Don't use the past to mislead about the future

Ads should make clear that past performance or experience does not necessarily give a guide for the future.  So, for example, using the past performance of Bitcoin to encourage consumers to use a service, without making it clear that the example was not necessarily a guide for the future, could mislead.

Communicate buying and selling fees

Buying and selling fees are likely to be material information to consumers, especially in the context of ads that focus on purchasing cryptocurrency and doing so at a low price.  Fees therefore need to be clearly communicated in ads. If space doesn't allow (eg in a Tweet) then the advertiser would need to make the information available using other means eg clearly and prominently on a landing page from the Tweet.  Communicating that information later on in the purchase journey would be too late.

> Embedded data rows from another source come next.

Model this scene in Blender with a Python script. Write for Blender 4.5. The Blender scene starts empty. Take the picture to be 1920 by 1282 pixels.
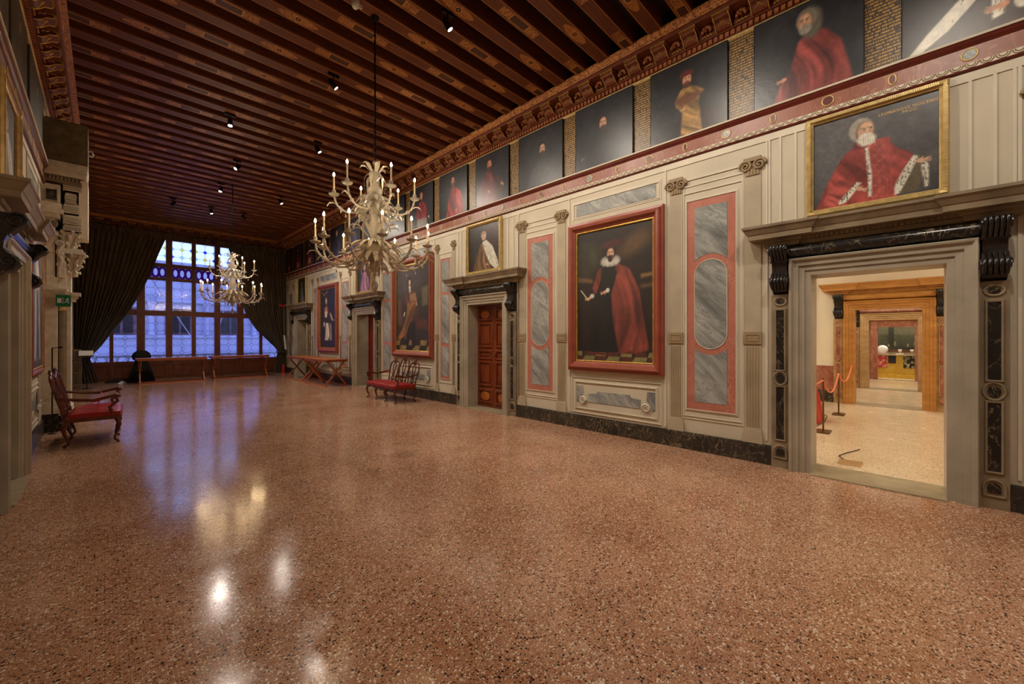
import bpy, bmesh, math, random
import numpy as np
from mathutils import Vector, Matrix
random.seed(7)
PI = math.pi
scene = bpy.context.scene
COL = scene.collection
H_CAM = 1.65
XR, XL, YE, YB = 6.06, -0.75, 21.28, -4.0      # right wall, left wall, window wall, back wall
ZC = 6.12                                       # underside of the beams

def lin(c):
    c = c / 255.0
    return c / 12.92 if c <= 0.04045 else ((c + 0.055) / 1.055) ** 2.4
def rgb(r, g, b): return (lin(r), lin(g), lin(b), 1.0)

# ---------------------------------------------------------------- tagging
def tag(o, label=None, cat=None, group=None, kind=None):
    if label: o['label'] = label
    if cat: o['category'] = cat
    if group: o['group'] = group
    if kind: o['kind'] = kind
    return o
def empty(name, loc, label=None, cat=None, group=None, kind=None):
    o = bpy.data.objects.new(name, None)
    o.empty_display_size = 0.2
    COL.objects.link(o); o.location = loc
    return tag(o, label, cat, group, kind)
def root_loc(o):
    v = Vector((0, 0, 0))
    while o is not None:
        v += o.location; o = o.parent
    return v
def copy_tree(o, parent=None):
    c = o.copy(); COL.objects.link(c); c.parent = parent
    for ch in list(o.children): copy_tree(ch, c)
    return c

# ---------------------------------------------------------------- wall sides: (u, z, depth) -> world
class Side:
    def __init__(s, kind, x0, sg): s.kind, s.x0, s.sg = kind, x0, sg
    def m(s, u, z, d):
        if s.kind == 'x': return (s.x0 + s.sg * d, u, z)
        return (u, s.x0 + s.sg * d, z)
R = Side('x', XR, -1); L = Side('x', XL, 1); E = Side('y', YE, -1)

# ---------------------------------------------------------------- mesh builder
class MB:
    def __init__(s): s.v = []; s.f = []; s.sm = []; s.mi = []; s.cur = 0
    def add(s, vs, fs, smooth=False):
        o = len(s.v); s.v += [tuple(p) for p in vs]
        for f in fs: s.f.append(tuple(o + i for i in f)); s.sm.append(smooth); s.mi.append(s.cur)
        return s
    def box(s, x0, x1, y0, y1, z0, z1):
        vs = [(x, y, z) for x in (x0, x1) for y in (y0, y1) for z in (z0, z1)]
        return s.add(vs, [(0, 1, 3, 2), (4, 6, 7, 5), (0, 4, 5, 1), (2, 3, 7, 6), (0, 2, 6, 4), (1, 5, 7, 3)])
    def obox(s, c, ax, ay, az, hx, hy, hz):
        c = Vector(c); vs = [c + ax * (hx * i) + ay * (hy * j) + az * (hz * k) for i in (-1, 1) for j in (-1, 1) for k in (-1, 1)]
        return s.add(vs, [(0, 1, 3, 2), (4, 6, 7, 5), (0, 4, 5, 1), (2, 3, 7, 6), (0, 2, 6, 4), (1, 5, 7, 3)])
    def bar(s, a, b, w, t, up=(0, 0, 1)):
        a, b = Vector(a), Vector(b); d = (b - a); l = d.length; d.normalize()
        up = Vector(up)
        if abs(d.dot(up)) > .98: up = Vector((1, 0, 0))
        n = d.cross(up).normalized(); m = n.cross(d).normalized()
        return s.obox((a + b) / 2, d, n, m, l / 2, w / 2, t / 2)
    def wbox(s, sd, u0, u1, z0, z1, d0, d1):
        vs = [sd.m(u, z, d) for u in (u0, u1) for z in (z0, z1) for d in (d0, d1)]
        return s.add(vs, [(0, 1, 3, 2), (4, 6, 7, 5), (0, 4, 5, 1), (2, 3, 7, 6), (0, 2, 6, 4), (1, 5, 7, 3)])
    def wprism(s, sd, prof, u0, u1, smooth=False):      # profile [(d, z)] along u
        n = len(prof)
        vs = [sd.m(u0, z, d) for d, z in prof] + [sd.m(u1, z, d) for d, z in prof]
        fs = [(i, (i + 1) % n, n + (i + 1) % n, n + i) for i in range(n)]
        s.add(vs, fs, smooth); return s.add(vs, [tuple(range(n)), tuple(range(2 * n - 1, n - 1, -1))])
    def vprism(s, sd, prof, z0, z1, smooth=False):      # profile [(u, d)] along z
        n = len(prof)
        vs = [sd.m(u, z0, d) for u, d in prof] + [sd.m(u, z1, d) for u, d in prof]
        fs = [(i, (i + 1) % n, n + (i + 1) % n, n + i) for i in range(n)]
        s.add(vs, fs, smooth); return s.add(vs, [tuple(range(n)), tuple(range(2 * n - 1, n - 1, -1))])
    def wplate(s, sd, pts, d0, d1):                     # polygon [(u, z)] extruded off the wall
        n = len(pts)
        vs = [sd.m(u, z, d0) for u, z in pts] + [sd.m(u, z, d1) for u, z in pts]
        return s.add(vs, [(i, (i + 1) % n, n + (i + 1) % n, n + i) for i in range(n)] + [tuple(range(n)), tuple(range(2 * n - 1, n - 1, -1))])
    def ring(s, sd, u0, u1, z0, z1, prof, openb=False): # mitred moulding round a rectangle; prof [(outward, depth)]
        n = len(prof); cs = []
        for (su, sz, u, z) in ((-1, -1, u0, z0), (-1, 1, u0, z1), (1, 1, u1, z1), (1, -1, u1, z0)):
            for o, d in prof:
                cs.append(sd.m(u + su * o, z + (0 if (openb and sz < 0) else sz * o), d))
        fs = []
        for k in range(3 if openb else 4):
            a, b = k * n, ((k + 1) % 4) * n
            for i in range(n - 1): fs.append((a + i, a + i + 1, b + i + 1, b + i))
        return s.add(cs, fs)
    def tube(s, pts, r, n=8, caps=True, smooth=True):
        P = [Vector(p) for p in pts]; m = len(P)
        if not hasattr(r, '__len__'): r = [r] * m
        d0 = (P[1] - P[0]).normalized()
        up = Vector((0, 0, 1)) if abs(d0.z) < .9 else Vector((1, 0, 0))
        nx = d0.cross(up).normalized(); vs = []
        for i in range(m):
            d = (P[min(i + 1, m - 1)] - P[max(i - 1, 0)])
            d = d.normalized() if d.length > 1e-9 else d0
            nx = (nx - d * nx.dot(d)); nx = nx.normalized() if nx.length > 1e-6 else d.orthogonal().normalized()
            ny = d.cross(nx)
            for k in range(n):
                a = 2 * PI * k / n; vs.append(P[i] + (nx * math.cos(a) + ny * math.sin(a)) * r[i])
        fs = [(i * n + k, i * n + (k + 1) % n, (i + 1) * n + (k + 1) % n, (i + 1) * n + k) for i in range(m - 1) for k in range(n)]
        s.add(vs, fs, smooth)
        if caps: s.add(vs[:n], [tuple(range(n))[::-1]]); s.add(vs[-n:], [tuple(range(n))])
        return s
    def lathe(s, c, prof, n=20, smooth=True, scal=0, ns=8):   # prof [(r, z)] about vertical axis at c
        c = Vector(c); vs = []
        for r, z in prof:
            for k in range(n):
                a = 2 * PI * k / n; q = r * (1 + scal * math.cos(a * ns))
                vs.append(c + Vector((q * math.cos(a), q * math.sin(a), z)))
        m = len(prof)
        fs = [(i * n + k, i * n + (k + 1) % n, (i + 1) * n + (k + 1) % n, (i + 1) * n + k) for i in range(m - 1) for k in range(n)]
        s.add(vs, fs, smooth)
        if prof[0][0] > .002: s.add(vs[:n], [tuple(range(n))[::-1]])
        if prof[-1][0] > .002: s.add(vs[-n:], [tuple(range(n))])
        return s
    def ball(s, c, rx, ry=None, rz=None, n=12, m=8):
        ry = ry or rx; rz = rz or rx; c = Vector(c)
        vs = [c + Vector((0, 0, -rz))]
        for j in range(1, m):
            t = -PI / 2 + PI * j / m
            for k in range(n):
                a = 2 * PI * k / n; vs.append(c + Vector((rx * math.cos(t) * math.cos(a), ry * math.cos(t) * math.sin(a), rz * math.sin(t))))
        vs.append(c + Vector((0, 0, rz))); fs = []
        for k in range(n): fs.append((0, 1 + (k + 1) % n, 1 + k)); fs.append((len(vs) - 1, 1 + (m - 2) * n + k, 1 + (m - 2) * n + (k + 1) % n))
        for j in range(m - 2):
            for k in range(n): fs.append((1 + j * n + k, 1 + j * n + (k + 1) % n, 1 + (j + 1) * n + (k + 1) % n, 1 + (j + 1) * n + k))
        return s.add(vs, fs, True)
    def grid(s, fn, nu, nv, smooth=True, thick=None):
        vs = [fn(i / nu, j / nv) for j in range(nv + 1) for i in range(nu + 1)]
        fs = [(j * (nu + 1) + i, j * (nu + 1) + i + 1, (j + 1) * (nu + 1) + i + 1, (j + 1) * (nu + 1) + i) for j in range(nv) for i in range(nu)]
        return s.add(vs, fs, smooth)
    def build(s, name, mat, parent=None, local=False, fix=True):
        me = bpy.data.meshes.new(name)
        off = Vector((0, 0, 0)) if (local or parent is None) else root_loc(parent)
        vs = [(p[0] - off.x, p[1] - off.y, p[2] - off.z) for p in s.v]
        me.from_pydata(vs, [], s.f)
        me.polygons.foreach_set('use_smooth', s.sm)
        for m_ in (mat if isinstance(mat, (list, tuple)) else [mat]): me.materials.append(m_)
        if any(s.mi): me.polygons.foreach_set('material_index', s.mi)
        if fix:
            bm = bmesh.new(); bm.from_mesh(me); bmesh.ops.recalc_face_normals(bm, faces=bm.faces); bm.to_mesh(me); bm.free()
        me.update()
        o = bpy.data.objects.new(name, me); COL.objects.link(o)
        if parent: o.parent = parent
        return o

# ---------------------------------------------------------------- materials
class NT:
    def __init__(s, name):
        s.mat = bpy.data.materials.new(name); s.mat.use_nodes = True
        s.t = s.mat.node_tree; s.b = s.t.nodes['Principled BSDF']; s.out = s.t.nodes['Material Output']
    def n(s, typ, **k):
        nd = s.t.nodes.new(typ)
        for a, b in k.items():
            if a.startswith('i_'): nd.inputs[int(a[2:]) if a[2:].isdigit() else a[2:]].default_value = b
            else: setattr(nd, a, b)
        return nd
    def l(s, a, b): s.t.links.new(a, b)
    def math(s, op, a, b=None, c=None, clamp=False):
        nd = s.n('ShaderNodeMath', operation=op, use_clamp=clamp)
        for i, x in enumerate((a, b, c)):
            if x is None: continue
            if isinstance(x, (int, float)): nd.inputs[i].default_value = x
            else: s.l(x, nd.inputs[i])
        return nd.outputs[0]
    def mix(s, fac, a, b, mode='MIX'):
        nd = s.n('ShaderNodeMix', data_type='RGBA', blend_type=mode)
        for i, x in ((0, fac), (6, a), (7, b)):
            if isinstance(x, (int, float, tuple)): nd.inputs[i].default_value = x
            else: s.l(x, nd.inputs[i])
        return nd.outputs[2]
    def coord(s, scale=(1, 1, 1), kind='Object', rot=(0, 0, 0)):
        tc = s.n('ShaderNodeTexCoord'); mp = s.n('ShaderNodeMapping')
        mp.inputs['Scale'].default_value = scale; mp.inputs['Rotation'].default_value = rot
        s.l(tc.outputs[kind], mp.inputs[0]); return mp.outputs[0]
    def noise(s, vec, scale, detail=4, rough=.55, dist=0):
        nd = s.n('ShaderNodeTexNoise'); s.l(vec, nd.inputs['Vector'])
        nd.inputs['Scale'].default_value = scale; nd.inputs['Detail'].default_value = detail
        nd.inputs['Roughness'].default_value = rough; nd.inputs['Distortion'].default_value = dist
        return nd.outputs[0]
    def ramp(s, fac, stops, mode='LINEAR'):
        nd = s.n('ShaderNodeValToRGB'); cr = nd.color_ramp; cr.interpolation = mode
        while len(cr.elements) < len(stops): cr.elements.new(.5)
        for e, (p, c) in zip(cr.elements, stops): e.position = p; e.color = c
        s.l(fac, nd.inputs[0]); return nd.outputs[0]
    def bump(s, h, st=.2, dist=.01):
        nd = s.n('ShaderNodeBump'); nd.inputs['Strength'].default_value = st; nd.inputs['Distance'].default_value = dist
        s.l(h, nd.inputs['Height']); s.l(nd.outputs[0], s.b.inputs['Normal'])
    def col(s, x):
        if isinstance(x, tuple): s.b.inputs['Base Color'].default_value = x
        else: s.l(x, s.b.inputs['Base Color'])
    def r(s, rough, metal=0, spec=.5):
        s.b.inputs['Roughness'].default_value = rough; s.b.inputs['Metallic'].default_value = metal
        s.b.inputs['Specular IOR Level'].default_value = spec; return s

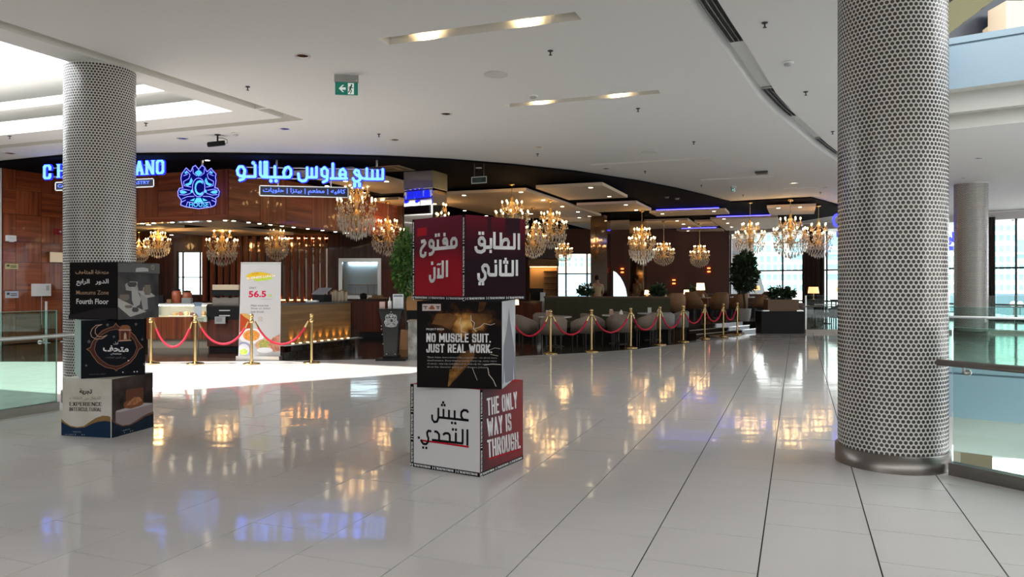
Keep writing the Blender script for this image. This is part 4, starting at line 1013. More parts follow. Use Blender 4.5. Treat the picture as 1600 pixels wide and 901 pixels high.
def chandelier(x, ytop, ybot, wpx, Y, zc, label, power=55):
    """x: centre px; ytop..ybot: body span; wpx: width px; Y: depth; zc: ceiling it hangs from"""
    global _ch_first
    q = D(x, ytop, Y); qu, qv = uv(q); zc = 4.45
    for (u0, u1, v0, v1, rz) in RAFTS:
        if u0 < qu < u1 and v0 < qv < v1 and rz > q.z: zc = min(zc, rz)
    if inside(q.x, q.y, [C0, C0+D1*9, C0+D1*9-D2*7, C0-D2*5]) or q.x < -9: zc = min(zc, 3.30)
    o = CH if _ch_first else copy_tree(CH); _ch_first = False
    s = wpx/FPX*Y/.98; p = D(x, ytop, Y); o.location = p; hs = (p.z-D(x, ybot, Y).z)/1.13; o.scale = (s, s, hs); o['label'] = label
    rod = [c for c in o.children if c.name.startswith('rod')][0]; rod.scale = (1, 1, max(.02, (zc-p.z)/hs))
    cn = [c for c in o.children if c.name.startswith('canopy')][0]; cn.location = (0, 0, (zc-p.z)/hs-.045)
    o.rotation_euler = (0, 0, x*.37)
    l = bpy.data.lights.new('chandelier_light', 'POINT'); l.energy = 12 if zc < 3.4 else 5; l.color = (1, .58, .22); l.shadow_soft_size = .12
    lo = bpy.data.objects.new('chandelier_light', l); COL.objects.link(lo); lo.location = p+Vector((0, 0, -.14*hs))
chandelier(557, 279, 372, 62, 21.0, 4.30, 'largest crystal chandelier, under the end of the Arabic sign')
chandelier(606, 337, 398, 53, 25.0, 4.0, 'second crystal chandelier, between the largest one and the mirror pillar')
chandelier(347, 353, 414, 48, 23.2, 3.22, 'amber crystal chandelier in the kiosk over the roll-up banner side', 40)
chandelier(433, 354, 406, 37, 24.6, 3.34, 'small crystal chandelier in front of the upright slats', 30)
chandelier(247, 358, 402, 37, 22.8, 3.24, 'small crystal chandelier in the kiosk beside the round column', 25)
chandelier(217, 371, 410, 30, 25.0, 3.34, 'smallest kiosk chandelier, half hidden by the round column', 15)
chandelier(800, 307, 375, 56, 21.5, 4.05, 'crystal chandelier rising behind the red cube')
chandelier(690, 325, 392, 40, 25.0, 4.05, 'crystal chandelier mostly hidden behind the red cube and mirror pillar', 35)
chandelier(860, 325, 387, 53, 24.6, 4.05, 'crystal chandelier beside the edge of the red cube')
chandelier(833, 348, 402, 42, 27.0, 4.0, 'amber crystal chandelier half hidden at the edge of the red cube', 35)
chandelier(881, 377, 408, 28, 32.0, 3.9, 'small distant chandelier before the hall window', 25)
chandelier(1003, 350, 411, 43, 28.0, 4.0, 'crystal chandelier in the middle of the hall under the wide amber raft')
chandelier(1037, 376, 414, 34, 33.0, 3.95, 'crystal chandelier before the brown wall, nearer the mirror pillar', 35)
chandelier(1093, 380, 417, 31, 34.5, 3.92, 'crystal chandelier before the brown wall, nearer the windows', 35)
chandelier(1172, 343, 398, 46, 26.5, 4.0, 'crystal chandelier above the potted tree')
chandelier(1235, 333, 402, 53, 25.6, 4.0, 'crystal chandelier before the window between the tree and the curtain')
chandelier(1279, 343, 402, 42, 27.5, 4.5, 'crystal chandelier before the dark curtain by the nearest column', 40)

# ------------------------------------------------------------------ rope barrier
def stanchion(x, yb, label, proto=[None]):
    p = W(x, yb); k = .97/.97
    if proto[0] is None:
        t = thing('rope_stanchion', label, 'stanchion', p, 0, 'brass rope stanchions'); proto[0] = t
        MB().lathe([(.16, 0), (.165, .012), (.15, .025), (.05, .045), (.03, .055)], n=24).build('base', M_brass, t)
        MB().cyl((0, 0, .05), (0, 0, .88), .026, n=14).build('post', M_brass, t)
        MB().lathe([(.028, .80), (.043, .81), (.043, .86), (.028, .87)], n=14).build('collar', M_brass, t)
        MB().lathe([(.030, .88), (.042, .89), (.025, .905)], n=14).ball((0, 0, .94), .043, 14, 8).build('finial', M_brass, t)
    else:
        t = copy_tree(proto[0]); t.location = p; t['label'] = label
    t.rotation_euler = (0, 0, x*.01); return p
def rope(p, q, sag, label):
    """velvet rope between two posts; brass hooks at both ends"""
    d = (q-p); d.z = 0; e = d.normalized(); a = p+e*.062+UP*.83; b = q-e*.062+UP*.83; m = (a+b)/2
    t = thing('velvet_rope', label, 'rope', m, 0, 'red velvet ropes')
    pts = []
    for i in range(17):
        u = i/16; s = 2*u-1; pts.append(a.lerp(b, u)-UP*sag*(1-s*s*(.75+.25*s*s)))
    MB().tube(pts[1:-1], .021, 8).build('cord', M_rope, t, origin=m)
    for k in (0, 1):
        A, B_ = (pts[0], pts[1]) if k == 0 else (pts[-1], pts[-2])
        MB().cyl(A, B_, .014, .024, 8).build('hook_end', M_brass, t, origin=m)
SL = [stanchion(236, 568, 'brass stanchion touching the museum cube stack edge'), stanchion(305, 568.5, 'brass stanchion before the pastry counter, between two hanging ropes'),
      stanchion(393, 568.5, 'brass stanchion standing in front of the roll-up banner'), stanchion(487, 567, 'brass stanchion alone before the oak counter, last of the kiosk side')]
rope(SL[0], SL[1], .50, 'red rope hanging before the pastry counter'); rope(SL[1], SL[2], .44, 'red rope from the pastry counter to the roll-up banner'); rope(SL[2], SL[3], .45, 'red rope hanging before the oak counter')
wr = ['first', 'second', 'third', 'fourth', 'fifth', 'sixth', 'seventh', 'eighth']
SR = [stanchion(x, y, 'brass stanchion by the dining chairs, %s counting away from the red cube' % wr[i]) for i, (x, y) in enumerate(((860, 552.5), (924, 549.5), (985.5, 543.5), (1031, 538.5), (1067.5, 534), (1101, 529.5), (1130, 525.5), (1152, 522.5)))]
hid = W(795, 555)
rope(hid, SR[0], .42, 'red rope coming from behind the centre cubes to the first dining stanchion')
for i in range(7): rope(SR[i], SR[i+1], .42 if i < 4 else .36, 'red rope between the %s and %s stanchions by the dining chairs' % (wr[i], wr[i+1]))
stanchion(795, 555, 'brass stanchion hidden behind the centre cube stack')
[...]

Give risk warnings sufficient screen time and prominence

As the above discussion demonstrates, a considerable amount of information needs to be communicated to consumers to avoid breaching the Code.  When presented with that information, consumers need to have sufficient time to understand disclaimers in full and to apply it to the specific information provided in an ad about the product.  For example, running a risk warning for one second at the beginning of a 20-second ad would mean that the information would not be fully read or understood even if it was seen at all.  Risk warnings at the bottom of an ad might not be sufficiently prominent as consumers might engage without seeing the warning.

Ongoing scrutiny

Regulators around the world are grappling with how to regulate different types of cryptoassets, in particular risks to consumers. The ASA's decisions show that although certain cryptocurrencies and NFTs are not yet within the FCA's remit, other regulatory and consumer law considerations are still relevant.

Cryptoasset businesses should be aware of the potential for ASA enforcement action, and the reputational consequences which follow from it, as well as the possibility for the ASA to share information with the FCA. Accordingly, they should be prepared to justify how their ads are defensible in light of these recent decisions.